When Ken retired from Chevron as a data base analyst in 1999, Marcia told him, “We are not going to stay home. We are going hiking.”
The next year, they upped the ante on their distance, deciding to backpack from Mexico to Canada along the 2,658- mile Pacific Crest National Scenic Trail. They left the Mexican border April 20, arriving at the Canadian border September 21.
Their route hugged the often-remote crest of the Cascade Range and Sierra Nevada. It is a route traveled in its entirety each year by only “a few determined people,” they note on their web site. “We kept reminding ourselves that we were some of these determined people.’”

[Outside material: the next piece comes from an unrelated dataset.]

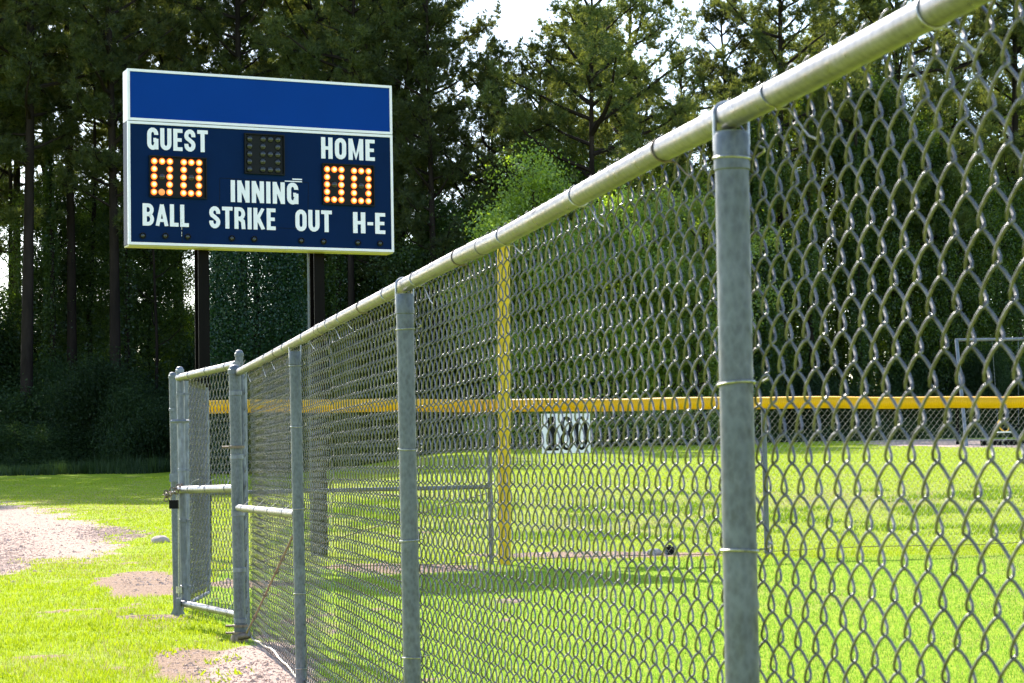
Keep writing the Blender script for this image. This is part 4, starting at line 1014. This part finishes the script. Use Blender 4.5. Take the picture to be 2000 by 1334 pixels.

On their journeys they have met other hearty souls. Two that stand out were encountered picking blueberries on a remote part of the Pacific Crest trail in Washington state. Marcia describes them as “two tiny, white-haired grandmothers.” One was using a walker, the other two canes.
Although admitting hiking is not a social experience for her, Marcia says that meeting people on the trails or through response to their GottaWalk web site “is something that is really wonderful.”
Marcia, though, prefers distance hiking--”through hikes,” she calls them--on trails that are remote, that do not attract hordes of hikers, and that offer precious solitude and time to reflect on life and nature. She got her wish beginning in the summer of 2002 on the Continental Divide Trail (CDT), a some 2,800-mile stretch through the south- western deserts, past snow-capped peaks through Colorado, Idaho and Montana into Canada. The Powerses’ journey took five and one half months.
They note on their web site that the CDT was “much more challenging” than the Pacific Crest Trail. “The scenery along the trail varied from the high mountain vistas to miles of sagebrush,” they wrote. “The divide was sometimes a carved knife edge, but many times was a wide, gentle slope.” Because the air was so clear on the great plains of eastern Montana, they could see the curvature of Earth. And there was awesome isolation.
“We saw so few people the last month that Marcia was ready to take a job at Starbucks so she could say ‘Good Morning’ to lots of people,” said Ken. “We saw nobody for like six weeks. In 900 miles we saw 15 backpackers, and ten of them were in one day at the trail head.”
If the CDT was Marcia’s idyllic trail in the sense of providing the ultimate in isolation, the Appalachian Trail (AT) they hiked in 2003 was the opposite. “It really didn’t appeal to me at all,” said Marcia. “There were too many people. It wasn’t remote. You could hear lawn mowers, barking dogs and traffic practically every day. It was like a nice walk in a city park, a very clearly defined trail. You couldn’t get lost if you tried. I like something on the edge that I can put some effort and thought into.”
They hope to get another taste of the wistful solitude they seek when they begin their walk across America next month.